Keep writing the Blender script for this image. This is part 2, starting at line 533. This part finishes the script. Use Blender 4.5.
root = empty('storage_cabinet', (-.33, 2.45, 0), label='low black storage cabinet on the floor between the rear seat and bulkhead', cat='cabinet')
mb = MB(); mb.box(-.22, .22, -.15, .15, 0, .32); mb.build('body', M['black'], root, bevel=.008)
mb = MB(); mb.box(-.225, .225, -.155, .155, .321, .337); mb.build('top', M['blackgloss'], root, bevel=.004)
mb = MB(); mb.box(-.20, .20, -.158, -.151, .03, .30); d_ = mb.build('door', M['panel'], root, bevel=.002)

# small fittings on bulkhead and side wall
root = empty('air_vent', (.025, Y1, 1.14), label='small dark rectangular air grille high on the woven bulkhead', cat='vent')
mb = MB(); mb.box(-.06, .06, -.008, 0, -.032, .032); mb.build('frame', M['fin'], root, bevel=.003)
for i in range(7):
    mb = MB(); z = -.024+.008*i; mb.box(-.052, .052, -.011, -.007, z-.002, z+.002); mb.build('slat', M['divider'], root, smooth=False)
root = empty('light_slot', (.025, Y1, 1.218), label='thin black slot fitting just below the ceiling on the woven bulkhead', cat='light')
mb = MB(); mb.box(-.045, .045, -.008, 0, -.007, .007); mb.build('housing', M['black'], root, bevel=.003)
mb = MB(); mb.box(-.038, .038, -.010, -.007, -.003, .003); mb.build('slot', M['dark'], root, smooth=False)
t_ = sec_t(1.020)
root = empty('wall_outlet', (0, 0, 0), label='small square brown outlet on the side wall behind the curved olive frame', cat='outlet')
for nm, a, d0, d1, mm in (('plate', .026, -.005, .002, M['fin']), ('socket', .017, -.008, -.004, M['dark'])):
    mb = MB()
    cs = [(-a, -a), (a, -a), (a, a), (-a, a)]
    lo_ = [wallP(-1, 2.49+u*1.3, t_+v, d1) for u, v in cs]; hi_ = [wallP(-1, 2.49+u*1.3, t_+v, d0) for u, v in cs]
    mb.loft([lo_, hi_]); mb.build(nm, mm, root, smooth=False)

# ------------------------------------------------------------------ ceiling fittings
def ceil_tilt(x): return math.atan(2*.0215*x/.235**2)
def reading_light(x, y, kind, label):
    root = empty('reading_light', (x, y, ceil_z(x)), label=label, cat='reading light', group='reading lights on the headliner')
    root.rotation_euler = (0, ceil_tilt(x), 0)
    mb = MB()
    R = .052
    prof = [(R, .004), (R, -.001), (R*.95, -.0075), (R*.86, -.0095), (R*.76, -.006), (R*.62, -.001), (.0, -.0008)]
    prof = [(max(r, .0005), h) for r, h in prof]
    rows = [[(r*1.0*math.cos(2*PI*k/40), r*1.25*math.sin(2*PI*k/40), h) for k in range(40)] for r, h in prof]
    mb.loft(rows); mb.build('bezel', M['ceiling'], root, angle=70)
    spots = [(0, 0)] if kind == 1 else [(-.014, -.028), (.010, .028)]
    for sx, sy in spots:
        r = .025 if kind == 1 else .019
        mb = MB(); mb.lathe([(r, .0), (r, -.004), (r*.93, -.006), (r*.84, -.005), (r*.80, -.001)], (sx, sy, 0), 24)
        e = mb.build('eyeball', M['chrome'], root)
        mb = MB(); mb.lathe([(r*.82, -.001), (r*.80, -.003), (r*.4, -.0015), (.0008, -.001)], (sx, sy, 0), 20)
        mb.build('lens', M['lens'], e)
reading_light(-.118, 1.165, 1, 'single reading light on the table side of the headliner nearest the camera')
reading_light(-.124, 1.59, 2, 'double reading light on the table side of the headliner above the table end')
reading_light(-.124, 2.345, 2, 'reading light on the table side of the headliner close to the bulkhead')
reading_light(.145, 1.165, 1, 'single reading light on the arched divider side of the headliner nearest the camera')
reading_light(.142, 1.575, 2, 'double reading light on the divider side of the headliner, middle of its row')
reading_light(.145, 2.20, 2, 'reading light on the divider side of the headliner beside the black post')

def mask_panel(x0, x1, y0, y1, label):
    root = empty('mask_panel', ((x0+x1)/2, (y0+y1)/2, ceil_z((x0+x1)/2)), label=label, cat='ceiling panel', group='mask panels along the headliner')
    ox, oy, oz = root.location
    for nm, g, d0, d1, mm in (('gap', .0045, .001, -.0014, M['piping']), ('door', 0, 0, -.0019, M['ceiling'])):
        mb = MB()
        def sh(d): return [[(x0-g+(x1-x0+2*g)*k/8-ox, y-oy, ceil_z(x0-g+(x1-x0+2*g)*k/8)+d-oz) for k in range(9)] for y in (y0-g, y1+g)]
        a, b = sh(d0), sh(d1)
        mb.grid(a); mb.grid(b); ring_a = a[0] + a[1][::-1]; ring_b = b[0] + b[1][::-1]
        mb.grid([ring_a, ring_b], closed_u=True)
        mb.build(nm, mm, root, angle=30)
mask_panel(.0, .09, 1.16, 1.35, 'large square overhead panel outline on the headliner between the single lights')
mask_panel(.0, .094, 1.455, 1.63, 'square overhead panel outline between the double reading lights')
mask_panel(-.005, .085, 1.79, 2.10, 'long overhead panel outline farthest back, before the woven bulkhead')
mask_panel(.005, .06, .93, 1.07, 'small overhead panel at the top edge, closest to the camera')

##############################

TO BE DONE> Copy every line exactly. Leave nothing out.

REPLY>
Keep writing the Blender script for this image. This is part 2, starting at line 533. This part finishes the script. Use Blender 4.5.
root = empty('storage_cabinet', (-.33, 2.45, 0), label='low black storage cabinet on the floor between the rear seat and bulkhead', cat='cabinet')
mb = MB(); mb.box(-.22, .22, -.15, .15, 0, .32); mb.build('body', M['black'], root, bevel=.008)
mb = MB(); mb.box(-.225, .225, -.155, .155, .321, .337); mb.build('top', M['blackgloss'], root, bevel=.004)
mb = MB(); mb.box(-.20, .20, -.158, -.151, .03, .30); d_ = mb.build('door', M['panel'], root, bevel=.002)

# small fittings on bulkhead and side wall
root = empty('air_vent', (.025, Y1, 1.14), label='small dark rectangular air grille high on the woven bulkhead', cat='vent')
mb = MB(); mb.box(-.06, .06, -.008, 0, -.032, .032); mb.build('frame', M['fin'], root, bevel=.003)
for i in range(7):
    mb = MB(); z = -.024+.008*i; mb.box(-.052, .052, -.011, -.007, z-.002, z+.002); mb.build('slat', M['divider'], root, smooth=False)
root = empty('light_slot', (.025, Y1, 1.218), label='thin black slot fitting just below the ceiling on the woven bulkhead', cat='light')
mb = MB(); mb.box(-.045, .045, -.008, 0, -.007, .007); mb.build('housing', M['black'], root, bevel=.003)
mb = MB(); mb.box(-.038, .038, -.010, -.007, -.003, .003); mb.build('slot', M['dark'], root, smooth=False)
t_ = sec_t(1.020)
root = empty('wall_outlet', (0, 0, 0), label='small square brown outlet on the side wall behind the curved olive frame', cat='outlet')
for nm, a, d0, d1, mm in (('plate', .026, -.005, .002, M['fin']), ('socket', .017, -.008, -.004, M['dark'])):
    mb = MB()
    cs = [(-a, -a), (a, -a), (a, a), (-a, a)]
    lo_ = [wallP(-1, 2.49+u*1.3, t_+v, d1) for u, v in cs]; hi_ = [wallP(-1, 2.49+u*1.3, t_+v, d0) for u, v in cs]
    mb.loft([lo_, hi_]); mb.build(nm, mm, root, smooth=False)

# ------------------------------------------------------------------ ceiling fittings
def ceil_tilt(x): return math.atan(2*.0215*x/.235**2)
def reading_light(x, y, kind, label):
    root = empty('reading_light', (x, y, ceil_z(x)), label=label, cat='reading light', group='reading lights on the headliner')
    root.rotation_euler = (0, ceil_tilt(x), 0)
    mb = MB()
    R = .052
    prof = [(R, .004), (R, -.001), (R*.95, -.0075), (R*.86, -.0095), (R*.76, -.006), (R*.62, -.001), (.0, -.0008)]
    prof = [(max(r, .0005), h) for r, h in prof]
    rows = [[(r*1.0*math.cos(2*PI*k/40), r*1.25*math.sin(2*PI*k/40), h) for k in range(40)] for r, h in prof]
    mb.loft(rows); mb.build('bezel', M['ceiling'], root, angle=70)
    spots = [(0, 0)] if kind == 1 else [(-.014, -.028), (.010, .028)]
    for sx, sy in spots:
        r = .025 if kind == 1 else .019
        mb = MB(); mb.lathe([(r, .0), (r, -.004), (r*.93, -.006), (r*.84, -.005), (r*.80, -.001)], (sx, sy, 0), 24)
        e = mb.build('eyeball', M['chrome'], root)
        mb = MB(); mb.lathe([(r*.82, -.001), (r*.80, -.003), (r*.4, -.0015), (.0008, -.001)], (sx, sy, 0), 20)
        mb.build('lens', M['lens'], e)
reading_light(-.118, 1.165, 1, 'single reading light on the table side of the headliner nearest the camera')
reading_light(-.124, 1.59, 2, 'double reading light on the table side of the headliner above the table end')
reading_light(-.124, 2.345, 2, 'reading light on the table side of the headliner close to the bulkhead')
reading_light(.145, 1.165, 1, 'single reading light on the arched divider side of the headliner nearest the camera')
reading_light(.142, 1.575, 2, 'double reading light on the divider side of the headliner, middle of its row')
reading_light(.145, 2.20, 2, 'reading light on the divider side of the headliner beside the black post')

def mask_panel(x0, x1, y0, y1, label):
    root = empty('mask_panel', ((x0+x1)/2, (y0+y1)/2, ceil_z((x0+x1)/2)), label=label, cat='ceiling panel', group='mask panels along the headliner')
    ox, oy, oz = root.location
    for nm, g, d0, d1, mm in (('gap', .0045, .001, -.0014, M['piping']), ('door', 0, 0, -.0019, M['ceiling'])):
        mb = MB()
        def sh(d): return [[(x0-g+(x1-x0+2*g)*k/8-ox, y-oy, ceil_z(x0-g+(x1-x0+2*g)*k/8)+d-oz) for k in range(9)] for y in (y0-g, y1+g)]
        a, b = sh(d0), sh(d1)
        mb.grid(a); mb.grid(b); ring_a = a[0] + a[1][::-1]; ring_b = b[0] + b[1][::-1]
        mb.grid([ring_a, ring_b], closed_u=True)
        mb.build(nm, mm, root, angle=30)
mask_panel(.0, .09, 1.16, 1.35, 'large square overhead panel outline on the headliner between the single lights')
mask_panel(.0, .094, 1.455, 1.63, 'square overhead panel outline between the double reading lights')
mask_panel(-.005, .085, 1.79, 2.10, 'long overhead panel outline farthest back, before the woven bulkhead')
mask_panel(.005, .06, .93, 1.07, 'small overhead panel at the top edge, closest to the camera')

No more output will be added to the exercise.